Dr Anne Speckhard and Dr Ardian Shajkovci of the International Centre for the Study of Violent Extremism write that ISIS has a ‘strong “brand” in terms of selling the idea of bringing a fundamental change to the existing political, social and economic world order.’ If we are smart we will demand the same thing, but on our own terms. If we are serious about eradicating terrorism we need to focus on the root causes. We should demand an end to the prevailing neoliberal international order and its incessant capitalist war machinery. We should demand the right to build stronger communities and work towards them by promoting trust and cooperation so we can unite in the face of inhumane governance and divisive media. We should be working towards a global society that is free from both state and extremist terror, where poverty and preventable illness are no longer pervasive, and in which people can reach their full potential according to how they define themselves, rather than how we seek to define them.
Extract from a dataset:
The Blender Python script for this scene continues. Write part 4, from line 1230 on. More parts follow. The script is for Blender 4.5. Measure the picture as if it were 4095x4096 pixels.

Denmark has been leading the way in counter-radicalization and rehabilitation of extremists for several years, proving that by taking a creative, grassroots approach it can be done. The susceptibility of young British people to radicalization is indicative that as a society we are failing. We should bring Shamima back, rehabilitate her, and prioritize making fundamental changes to our society so that it works for all, regardless of religion, colour, gender or any other potentially divisive factor. This way we rise above the “eye for an eye” barbarism that we claim to oppose, whilst taking the first steps towards a safer future.

Author’s note: As this article has grown from the maelstrom surrounding Shamima Begum, Islamic terrorism was the focus, but this is not to detract from the growing and pervasive nature of right wing terrorism, the eco-terrorism carried out by big business, or the various forms of state terrorism (though the latter indeed intersects with this topic).